Julie, I agree that taking the time to read and write is really important. I think that you are way better at doing that than I am.

I've also become quite lazy about rereading my posts to ensure they are actually correct (I'm trying harder lately).

I think it's worse at work. I may receive over 40 emails in a day. Some require my response, some are just for information, others are responses to my questions. Often I'm checking emails while running off to another meeting. You're probably quite correct that if we all took the time to just slow down and read more carefully, a lot of misunderstandings could be avoided.

Re: Reading slowly

Julie on 2/22/04 at 00:53 (145004)

I have more time than you have.
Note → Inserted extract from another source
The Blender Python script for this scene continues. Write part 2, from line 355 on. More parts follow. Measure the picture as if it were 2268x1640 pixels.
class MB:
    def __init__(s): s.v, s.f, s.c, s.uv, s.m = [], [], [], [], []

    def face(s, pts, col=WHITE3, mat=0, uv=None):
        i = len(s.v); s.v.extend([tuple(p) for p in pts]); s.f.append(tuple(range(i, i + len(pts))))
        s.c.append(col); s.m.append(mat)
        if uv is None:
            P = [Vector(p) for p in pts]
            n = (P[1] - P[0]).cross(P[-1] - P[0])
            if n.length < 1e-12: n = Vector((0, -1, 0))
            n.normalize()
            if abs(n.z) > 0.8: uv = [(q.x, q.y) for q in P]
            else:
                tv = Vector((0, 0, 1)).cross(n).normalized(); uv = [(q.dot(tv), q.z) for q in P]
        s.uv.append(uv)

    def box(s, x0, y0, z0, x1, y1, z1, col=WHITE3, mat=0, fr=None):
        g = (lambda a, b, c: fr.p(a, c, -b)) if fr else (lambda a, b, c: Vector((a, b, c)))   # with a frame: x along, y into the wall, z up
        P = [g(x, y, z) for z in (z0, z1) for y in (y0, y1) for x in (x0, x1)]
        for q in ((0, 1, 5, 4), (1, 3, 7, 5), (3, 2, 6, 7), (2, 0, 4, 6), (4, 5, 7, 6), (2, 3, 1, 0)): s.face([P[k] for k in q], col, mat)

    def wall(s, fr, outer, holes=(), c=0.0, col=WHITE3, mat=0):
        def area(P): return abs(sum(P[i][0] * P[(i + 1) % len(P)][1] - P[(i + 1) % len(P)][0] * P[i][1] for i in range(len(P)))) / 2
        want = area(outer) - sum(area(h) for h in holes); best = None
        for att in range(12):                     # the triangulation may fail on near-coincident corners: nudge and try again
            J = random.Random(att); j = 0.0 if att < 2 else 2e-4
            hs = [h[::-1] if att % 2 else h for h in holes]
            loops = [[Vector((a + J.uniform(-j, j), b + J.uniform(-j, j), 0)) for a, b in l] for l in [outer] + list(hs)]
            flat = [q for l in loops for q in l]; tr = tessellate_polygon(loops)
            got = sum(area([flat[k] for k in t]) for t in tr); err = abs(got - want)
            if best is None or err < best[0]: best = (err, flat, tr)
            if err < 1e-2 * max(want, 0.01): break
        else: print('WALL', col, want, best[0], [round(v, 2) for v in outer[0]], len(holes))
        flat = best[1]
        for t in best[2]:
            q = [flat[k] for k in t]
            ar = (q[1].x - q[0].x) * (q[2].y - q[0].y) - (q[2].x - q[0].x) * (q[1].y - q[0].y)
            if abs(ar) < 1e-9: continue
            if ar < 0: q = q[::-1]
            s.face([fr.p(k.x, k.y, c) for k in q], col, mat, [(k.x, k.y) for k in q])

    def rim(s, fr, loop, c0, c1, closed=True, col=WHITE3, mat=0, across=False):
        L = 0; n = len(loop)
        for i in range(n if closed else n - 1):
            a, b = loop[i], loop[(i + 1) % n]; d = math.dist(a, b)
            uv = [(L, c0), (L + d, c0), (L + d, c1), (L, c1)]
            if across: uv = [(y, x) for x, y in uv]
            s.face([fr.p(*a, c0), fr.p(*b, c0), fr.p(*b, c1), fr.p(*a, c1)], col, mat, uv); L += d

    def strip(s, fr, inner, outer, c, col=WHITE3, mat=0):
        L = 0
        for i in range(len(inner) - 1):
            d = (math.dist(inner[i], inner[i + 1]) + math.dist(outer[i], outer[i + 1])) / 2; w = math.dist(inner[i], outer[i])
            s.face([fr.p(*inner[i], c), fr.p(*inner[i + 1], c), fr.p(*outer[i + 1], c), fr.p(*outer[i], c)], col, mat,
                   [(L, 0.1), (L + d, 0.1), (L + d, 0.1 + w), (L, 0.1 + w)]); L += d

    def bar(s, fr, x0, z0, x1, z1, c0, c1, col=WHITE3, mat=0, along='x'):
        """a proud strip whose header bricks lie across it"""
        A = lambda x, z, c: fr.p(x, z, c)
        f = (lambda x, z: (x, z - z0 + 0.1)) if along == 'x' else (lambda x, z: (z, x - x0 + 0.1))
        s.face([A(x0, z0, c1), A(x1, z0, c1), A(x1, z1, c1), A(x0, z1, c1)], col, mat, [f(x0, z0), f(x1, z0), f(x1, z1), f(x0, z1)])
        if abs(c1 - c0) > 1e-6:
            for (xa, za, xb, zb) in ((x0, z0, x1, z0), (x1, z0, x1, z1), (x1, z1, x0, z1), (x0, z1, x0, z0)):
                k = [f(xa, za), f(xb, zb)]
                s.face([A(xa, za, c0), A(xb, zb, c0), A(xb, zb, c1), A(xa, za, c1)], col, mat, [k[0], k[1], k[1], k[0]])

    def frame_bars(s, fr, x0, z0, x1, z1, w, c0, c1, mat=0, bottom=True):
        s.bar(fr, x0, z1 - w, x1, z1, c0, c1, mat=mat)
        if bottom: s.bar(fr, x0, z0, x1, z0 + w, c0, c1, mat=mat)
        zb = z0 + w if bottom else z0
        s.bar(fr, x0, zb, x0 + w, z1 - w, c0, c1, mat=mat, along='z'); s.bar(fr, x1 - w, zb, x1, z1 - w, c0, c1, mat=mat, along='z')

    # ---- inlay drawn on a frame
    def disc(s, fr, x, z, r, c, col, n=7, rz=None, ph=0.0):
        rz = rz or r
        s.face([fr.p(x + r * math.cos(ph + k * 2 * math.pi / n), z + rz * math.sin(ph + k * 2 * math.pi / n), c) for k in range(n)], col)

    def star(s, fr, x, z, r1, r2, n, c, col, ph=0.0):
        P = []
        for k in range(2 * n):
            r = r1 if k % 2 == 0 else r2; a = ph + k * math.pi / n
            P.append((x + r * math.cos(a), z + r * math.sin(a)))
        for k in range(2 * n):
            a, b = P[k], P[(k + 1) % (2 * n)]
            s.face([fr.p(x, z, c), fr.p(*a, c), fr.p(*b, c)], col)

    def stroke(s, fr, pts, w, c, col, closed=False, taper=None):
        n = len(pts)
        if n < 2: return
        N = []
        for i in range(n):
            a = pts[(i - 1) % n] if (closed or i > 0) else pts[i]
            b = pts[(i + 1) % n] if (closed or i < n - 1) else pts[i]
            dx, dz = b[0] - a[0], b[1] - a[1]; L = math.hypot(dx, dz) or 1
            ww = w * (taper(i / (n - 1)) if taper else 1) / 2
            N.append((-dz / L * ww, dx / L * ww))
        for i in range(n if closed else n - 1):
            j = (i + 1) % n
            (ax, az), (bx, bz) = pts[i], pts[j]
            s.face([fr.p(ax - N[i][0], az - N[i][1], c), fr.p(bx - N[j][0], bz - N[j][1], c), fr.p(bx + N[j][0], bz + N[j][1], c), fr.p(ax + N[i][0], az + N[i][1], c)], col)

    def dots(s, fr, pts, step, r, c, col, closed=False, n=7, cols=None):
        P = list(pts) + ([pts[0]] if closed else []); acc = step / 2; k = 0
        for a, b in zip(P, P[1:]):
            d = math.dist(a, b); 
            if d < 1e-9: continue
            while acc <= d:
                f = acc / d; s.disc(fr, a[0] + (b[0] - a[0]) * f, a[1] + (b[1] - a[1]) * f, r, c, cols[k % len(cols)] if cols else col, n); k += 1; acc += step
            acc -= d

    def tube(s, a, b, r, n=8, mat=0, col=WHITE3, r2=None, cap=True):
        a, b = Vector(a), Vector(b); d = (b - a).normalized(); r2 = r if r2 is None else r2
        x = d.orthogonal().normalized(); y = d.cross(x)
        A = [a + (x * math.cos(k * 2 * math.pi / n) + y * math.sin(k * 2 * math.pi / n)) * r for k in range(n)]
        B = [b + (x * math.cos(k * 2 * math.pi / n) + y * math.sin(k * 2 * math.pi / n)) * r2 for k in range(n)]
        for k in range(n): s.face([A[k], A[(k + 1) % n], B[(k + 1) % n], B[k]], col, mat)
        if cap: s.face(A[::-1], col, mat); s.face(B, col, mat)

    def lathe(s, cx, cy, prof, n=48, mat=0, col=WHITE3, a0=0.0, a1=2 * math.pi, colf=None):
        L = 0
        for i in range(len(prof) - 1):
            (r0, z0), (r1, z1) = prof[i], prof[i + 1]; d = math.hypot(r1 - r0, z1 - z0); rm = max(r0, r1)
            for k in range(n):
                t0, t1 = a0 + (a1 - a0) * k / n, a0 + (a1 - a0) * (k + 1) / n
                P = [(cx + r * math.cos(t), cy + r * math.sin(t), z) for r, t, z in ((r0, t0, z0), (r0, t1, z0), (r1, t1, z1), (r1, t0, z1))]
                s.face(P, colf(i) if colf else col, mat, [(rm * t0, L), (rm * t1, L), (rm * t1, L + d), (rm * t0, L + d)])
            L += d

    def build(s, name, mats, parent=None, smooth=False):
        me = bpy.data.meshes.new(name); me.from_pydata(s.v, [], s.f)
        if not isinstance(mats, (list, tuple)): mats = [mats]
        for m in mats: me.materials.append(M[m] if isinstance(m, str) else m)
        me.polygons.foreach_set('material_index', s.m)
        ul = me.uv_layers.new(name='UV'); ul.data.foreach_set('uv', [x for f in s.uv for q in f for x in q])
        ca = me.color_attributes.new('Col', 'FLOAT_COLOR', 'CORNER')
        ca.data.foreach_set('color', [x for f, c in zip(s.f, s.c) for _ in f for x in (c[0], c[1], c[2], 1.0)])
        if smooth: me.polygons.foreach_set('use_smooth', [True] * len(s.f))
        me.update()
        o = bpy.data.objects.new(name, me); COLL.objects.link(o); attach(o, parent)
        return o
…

It's 14 years since I worked in an office full time; and I often think how lucky it is that I left before the advent of email. I would go spare, and up the wall and round the bend if I'd had to cope with 40 emails a day on top of the phone calls, letters, meetings, and hevaen knows what else I was juggling. I certainly wouldn't have been able to take my time over them.

Identifiable emotions would have been mainly anger and frustration and irritation, I expect. :))
.

Re: Reading slowly

wendyn on 2/22/04 at 11:59 (145020)

Agreed, emails have done nothing but create more work. People send an email, and then cc it to 30 other people rather than just walking around the corner and having a conversation.